O mercado de capitais normal, que movimenta dinheiro em ações de empresas cujas atividades podem render a curto ou médio prazos, já tem demonstrado que por sua própria natureza pode dar prejuízos, quanto mais aplicações em obras de infra-estrutura, muitas delas por definição não lucrativas. Os lucros dessas obras são, em geral, não mensuráveis, embora sejam esteio do desenvolvimento econômico. No mais, as próprias políticas desenvolvimentistas fazem com que obras de infra-estrutura não busquem lucros financeiros e sim econômicos e sociais, o que é bom para o País, mas pode não sê-lo para as finanças pessoais dos trabalhadores e de suas famílias.

O governo há muito anda de olho no dinheiro do FGTS, colocando em segundo plano suas finalidades precípuas e quase ignorando que se trata de propriedade dos trabalhadores, um substituto da extinta estabilidade no emprego e um ônus dos empregadores. Seus recursos já foram desviados para a compra de ações da Petrobras e da Vale do Rio Doce, dois empreendimentos de sucesso, rentáveis, mas que não escapam às políticas estatizantes ou à pretensão de reprivatização.
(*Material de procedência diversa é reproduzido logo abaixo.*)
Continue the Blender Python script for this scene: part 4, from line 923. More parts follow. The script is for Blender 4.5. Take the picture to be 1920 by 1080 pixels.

Neste caso, de qualquer forma, houve o cuidado de fazer com que o trabalhador tivesse resguardado o seu direito de optar ou não. Já o fundo que agora se constitui aparta, desde logo, R$ 5 bilhões do dinheiro dos trabalhadores, sem pedir-lhes licença. E será administrado sem participação dos donos do dinheiro ou seus representantes. É um desvio de dinheiro dos trabalhadores para o mercado de capitais, o que em si seria um caminho desejável. Mas a forma como está sendo feito e o destino sendo obras de duvidosa rentabilidade, aplicação de longo tempo para maturação e sem a licença dos donos, os trabalhadores, transformam-no num dos calcanhares-de-aquiles do Programa de Aceleração do Crescimento – PAC.